Bloomberg reported on Sunday that Apple is reconsidering a TV, along with a slate of smart home devices. Munster, managing partner at Deepwater Asset Management, said he isn’t holding his breath for an Apple TV.

“I learned a painful lesson that sticks with me today; because Apple is working on a product doesn’t mean it will see the light of day,” Munster said in an X post.

He told Business Insider this week that in 2011, he believed that companies putting energy behind a project was a sure sign they were “committed to getting this product to see the light of day.”

Munster said it’s still a “painful topic” since he spent a lot of time looking into the Apple TV and was emphatic that it would happen.

“It will be the biggest thing in consumer electronics since the smartphone,” Munster said in a 2012 interview.

As reports emerge about Apple-branded AI-powered home assistants and tablets with robotic arms, Munster said he’s learned not to speak with so much certainty about such projects.
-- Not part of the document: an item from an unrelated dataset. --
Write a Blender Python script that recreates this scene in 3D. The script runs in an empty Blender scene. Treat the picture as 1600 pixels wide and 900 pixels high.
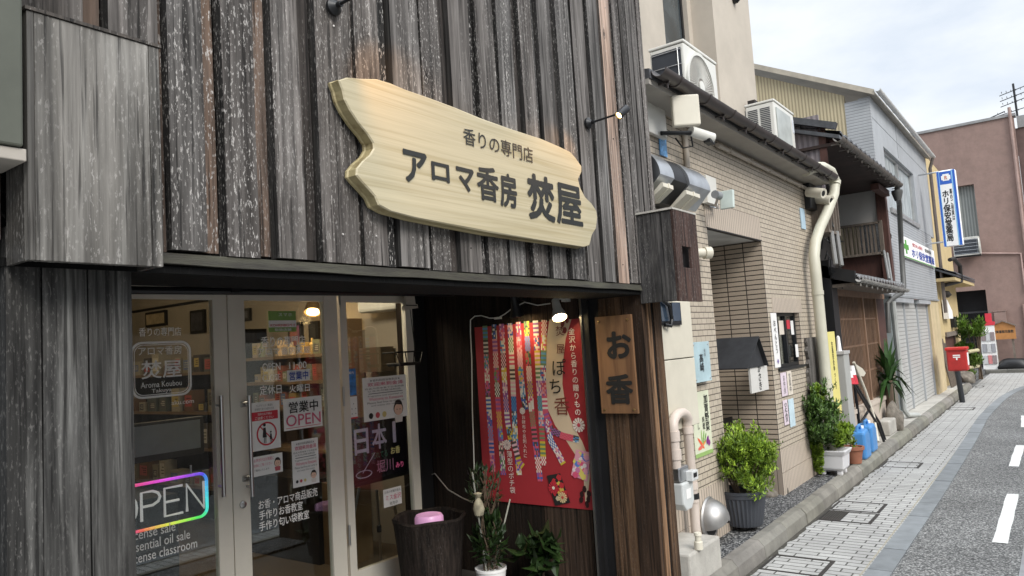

“I was encouraged to hear that this is back on the table, but I’m not fully taking the bait,” Munster said.

The idea of an Apple TV started gaining traction in 2011 when biographer Walter Isaacson wrote that founder Steve Jobs said he’d “finally cracked” how to create a TV with Apple’s signature minimalism. However, in 2014, another author, Yukari Iwatani Kane, wrote in “Haunted Empire: Apple After Steve Jobs” that Jobs told Apple employees in 2010 that a TV set wasn’t happening.

The lesson Munster learned about a company assembling a team and putting resources behind projects that may remain on the shelf continues to apply. In February, Apple executives reportedly told a 2,000-person team that they’d no longer be working on an electric car after a decade.

Still, Munster’s lesson didn’t stop him from making a plea for CEO Tim Cook to bring the Apple TV to shelves.

“Tim, if you’re listening, that would be a lot of fun,” he said.